Another reader said: "The seas are not 'infested' with sharks. They live there … Millions of sharks are being killed. By planet-infesting humans. They need protection. They rarely kill people, and even that is thought to be mistaken identity. There was no indication from what I read that the tourists were in the slightest danger from sharks, and yet you chose to focus on that element and sensationalise the already incredible survival story.

"I'm sure it's much more fun to evoke the horrors of Jaws, but when our apex predators have been persecuted out of the ocean there will be horrors real enough to follow. Genuinely disappointed in you."

I think the readers have a point. The words "shark-infested" is one of those off-the-shelf phrases that often seem to be dropped into stories to describe tropical and semi-tropical waters. There is a sort of magnetic attraction in the same way that ambulances always "race to the scene". It's an ersatz pick-me-up for stories that often don't need it.

On this occasion it certainly didn't.
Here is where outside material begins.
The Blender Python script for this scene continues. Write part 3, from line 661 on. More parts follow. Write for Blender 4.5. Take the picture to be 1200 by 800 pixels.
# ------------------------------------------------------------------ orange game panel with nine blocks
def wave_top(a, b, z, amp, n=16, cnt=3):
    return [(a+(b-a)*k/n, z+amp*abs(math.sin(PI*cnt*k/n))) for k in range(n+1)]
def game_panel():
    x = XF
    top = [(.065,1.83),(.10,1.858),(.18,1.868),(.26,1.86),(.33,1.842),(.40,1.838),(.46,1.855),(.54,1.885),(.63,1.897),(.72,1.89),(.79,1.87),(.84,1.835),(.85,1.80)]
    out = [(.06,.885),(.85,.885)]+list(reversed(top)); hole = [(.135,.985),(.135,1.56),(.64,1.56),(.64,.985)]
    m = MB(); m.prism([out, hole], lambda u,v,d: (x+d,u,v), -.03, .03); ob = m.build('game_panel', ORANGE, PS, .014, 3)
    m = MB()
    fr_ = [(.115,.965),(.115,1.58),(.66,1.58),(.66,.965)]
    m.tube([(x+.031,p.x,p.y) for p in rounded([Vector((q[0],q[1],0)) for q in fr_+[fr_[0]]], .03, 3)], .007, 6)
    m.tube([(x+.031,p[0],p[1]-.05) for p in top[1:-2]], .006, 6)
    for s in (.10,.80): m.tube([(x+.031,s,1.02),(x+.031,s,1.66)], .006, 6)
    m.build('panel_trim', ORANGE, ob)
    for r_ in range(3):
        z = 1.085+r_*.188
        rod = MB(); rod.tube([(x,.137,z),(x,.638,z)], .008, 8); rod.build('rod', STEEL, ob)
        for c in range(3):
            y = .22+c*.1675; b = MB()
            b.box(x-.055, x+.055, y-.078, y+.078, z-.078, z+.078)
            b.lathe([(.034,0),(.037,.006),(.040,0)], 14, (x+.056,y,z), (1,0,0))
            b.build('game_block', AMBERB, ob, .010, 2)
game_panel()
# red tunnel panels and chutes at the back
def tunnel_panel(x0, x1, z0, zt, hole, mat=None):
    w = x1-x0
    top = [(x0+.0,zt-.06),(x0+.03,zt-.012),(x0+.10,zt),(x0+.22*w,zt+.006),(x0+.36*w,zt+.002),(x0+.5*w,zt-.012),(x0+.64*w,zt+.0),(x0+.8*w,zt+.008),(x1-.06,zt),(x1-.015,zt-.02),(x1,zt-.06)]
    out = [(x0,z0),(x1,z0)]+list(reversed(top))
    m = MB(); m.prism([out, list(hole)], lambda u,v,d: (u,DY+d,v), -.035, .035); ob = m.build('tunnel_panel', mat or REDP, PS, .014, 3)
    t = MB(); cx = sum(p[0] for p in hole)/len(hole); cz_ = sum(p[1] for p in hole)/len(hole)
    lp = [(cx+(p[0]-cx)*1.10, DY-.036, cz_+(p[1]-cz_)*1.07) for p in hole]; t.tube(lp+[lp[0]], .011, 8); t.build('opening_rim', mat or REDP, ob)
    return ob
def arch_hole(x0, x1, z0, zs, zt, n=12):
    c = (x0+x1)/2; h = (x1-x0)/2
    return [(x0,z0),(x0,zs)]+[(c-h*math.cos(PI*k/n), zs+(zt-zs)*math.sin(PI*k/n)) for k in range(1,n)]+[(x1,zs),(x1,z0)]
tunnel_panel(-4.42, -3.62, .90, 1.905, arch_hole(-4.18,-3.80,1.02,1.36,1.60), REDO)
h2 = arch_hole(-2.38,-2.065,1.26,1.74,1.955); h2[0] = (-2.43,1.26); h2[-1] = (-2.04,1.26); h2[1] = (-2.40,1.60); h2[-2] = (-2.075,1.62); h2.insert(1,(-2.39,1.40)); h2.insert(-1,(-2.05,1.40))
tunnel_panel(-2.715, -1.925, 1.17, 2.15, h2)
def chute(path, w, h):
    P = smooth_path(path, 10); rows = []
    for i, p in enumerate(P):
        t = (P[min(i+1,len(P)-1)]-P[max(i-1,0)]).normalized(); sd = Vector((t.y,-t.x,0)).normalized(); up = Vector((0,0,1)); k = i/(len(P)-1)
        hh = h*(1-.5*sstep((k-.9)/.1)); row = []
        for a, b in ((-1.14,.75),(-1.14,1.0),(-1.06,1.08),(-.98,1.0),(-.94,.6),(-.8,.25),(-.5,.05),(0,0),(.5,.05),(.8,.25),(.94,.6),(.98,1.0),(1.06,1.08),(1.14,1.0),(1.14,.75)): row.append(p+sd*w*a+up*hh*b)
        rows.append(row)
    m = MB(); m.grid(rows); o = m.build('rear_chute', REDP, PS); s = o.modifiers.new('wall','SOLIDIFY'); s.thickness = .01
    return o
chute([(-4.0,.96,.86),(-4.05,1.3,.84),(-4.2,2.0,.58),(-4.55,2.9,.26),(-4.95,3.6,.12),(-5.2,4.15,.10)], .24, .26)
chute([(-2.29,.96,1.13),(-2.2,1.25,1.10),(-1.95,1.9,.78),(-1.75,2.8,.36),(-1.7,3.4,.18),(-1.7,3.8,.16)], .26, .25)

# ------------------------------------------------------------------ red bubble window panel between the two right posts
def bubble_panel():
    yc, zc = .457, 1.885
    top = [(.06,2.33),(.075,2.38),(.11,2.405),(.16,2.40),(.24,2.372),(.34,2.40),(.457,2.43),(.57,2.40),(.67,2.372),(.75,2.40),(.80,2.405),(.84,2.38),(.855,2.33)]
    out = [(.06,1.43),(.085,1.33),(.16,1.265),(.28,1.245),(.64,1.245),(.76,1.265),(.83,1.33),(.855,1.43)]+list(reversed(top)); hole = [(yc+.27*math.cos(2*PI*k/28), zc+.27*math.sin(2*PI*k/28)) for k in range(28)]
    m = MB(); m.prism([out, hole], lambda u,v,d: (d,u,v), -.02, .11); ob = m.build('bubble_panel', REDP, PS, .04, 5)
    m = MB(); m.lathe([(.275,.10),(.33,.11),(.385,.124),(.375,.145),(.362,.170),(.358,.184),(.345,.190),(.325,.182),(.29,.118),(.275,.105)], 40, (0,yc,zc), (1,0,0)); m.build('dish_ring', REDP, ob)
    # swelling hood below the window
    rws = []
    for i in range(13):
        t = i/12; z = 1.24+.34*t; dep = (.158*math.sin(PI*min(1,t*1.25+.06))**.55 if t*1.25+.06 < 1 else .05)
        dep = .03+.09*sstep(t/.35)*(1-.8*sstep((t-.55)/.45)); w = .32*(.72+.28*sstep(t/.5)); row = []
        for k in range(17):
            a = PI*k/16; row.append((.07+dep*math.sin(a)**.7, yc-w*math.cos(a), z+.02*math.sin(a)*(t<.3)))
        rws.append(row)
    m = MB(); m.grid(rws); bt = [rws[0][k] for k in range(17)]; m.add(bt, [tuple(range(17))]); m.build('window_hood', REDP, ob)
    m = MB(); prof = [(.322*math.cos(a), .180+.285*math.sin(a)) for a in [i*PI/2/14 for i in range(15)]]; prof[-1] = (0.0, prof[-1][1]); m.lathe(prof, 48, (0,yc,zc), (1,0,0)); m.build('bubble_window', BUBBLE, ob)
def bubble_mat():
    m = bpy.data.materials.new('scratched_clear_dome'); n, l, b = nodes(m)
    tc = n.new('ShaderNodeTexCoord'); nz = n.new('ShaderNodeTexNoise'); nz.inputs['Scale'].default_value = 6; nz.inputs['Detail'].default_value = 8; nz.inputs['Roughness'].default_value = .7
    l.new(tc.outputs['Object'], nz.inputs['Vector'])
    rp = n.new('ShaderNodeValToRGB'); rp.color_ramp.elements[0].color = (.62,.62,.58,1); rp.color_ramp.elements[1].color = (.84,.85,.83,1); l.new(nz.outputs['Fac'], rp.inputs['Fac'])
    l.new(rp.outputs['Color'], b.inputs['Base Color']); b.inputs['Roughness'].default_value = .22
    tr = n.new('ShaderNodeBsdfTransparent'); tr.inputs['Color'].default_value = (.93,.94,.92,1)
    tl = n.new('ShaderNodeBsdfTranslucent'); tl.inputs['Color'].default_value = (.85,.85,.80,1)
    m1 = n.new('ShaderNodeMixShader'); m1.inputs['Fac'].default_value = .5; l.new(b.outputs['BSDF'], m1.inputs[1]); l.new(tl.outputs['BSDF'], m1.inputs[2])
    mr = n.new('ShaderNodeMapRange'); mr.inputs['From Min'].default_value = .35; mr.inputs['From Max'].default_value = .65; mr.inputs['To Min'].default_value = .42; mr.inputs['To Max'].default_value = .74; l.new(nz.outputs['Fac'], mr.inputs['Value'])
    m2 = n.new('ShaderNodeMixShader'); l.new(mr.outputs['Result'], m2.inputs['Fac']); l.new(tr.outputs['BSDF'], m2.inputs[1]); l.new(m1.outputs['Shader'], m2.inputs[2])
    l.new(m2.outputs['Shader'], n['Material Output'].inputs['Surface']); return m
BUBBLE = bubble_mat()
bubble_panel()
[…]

The siblings, Dan and Kate Suski, had been trying to land a marlin when water started coming in to their chartered fishing boat and the captain ordered them to jump into the water. The three of them, plus the boat's mate, stayed together for an hour in the water before the pair struck out on their own, worrying about sharks but happily not seeing any before they made landfall 12 hours later. According to the agency story, which formed the basis of the article put together by a Guardian staff reporter, the captain and the mate stayed as close to where the ship sank – the recommended course of action – and were rescued after 23 hours.

As one reader pointed out: "The captain and the mate (locals, therefore presumably black) were in the water for twice as long and aren't even named, let alone interviewed about how they felt."

I agree it would have been better to have the names of the two crew members. The inevitable conclusion is that the lives of two white middle-class Americans matter more than two nameless crew members. However, in fairness to the reporter the story was an entirely legitimate report of a highly dramatic incident and he did try to get their names, but the company which owned the boat refused to comment. Had quotes been available he would definitely have used them.

He didn't use the word "infest", which my Chambers dictionary describes as to "swarm over, cover or fill in a troublesome, unpleasant or harmful way, to invade and live on as a parasite". He used the phrase "shark-teeming", but during the production process an editor or subeditor reverted to "infested", as was used by the agency in the first place. I think "shark-infested" is one to add to the Guardian stylebook's cliche list.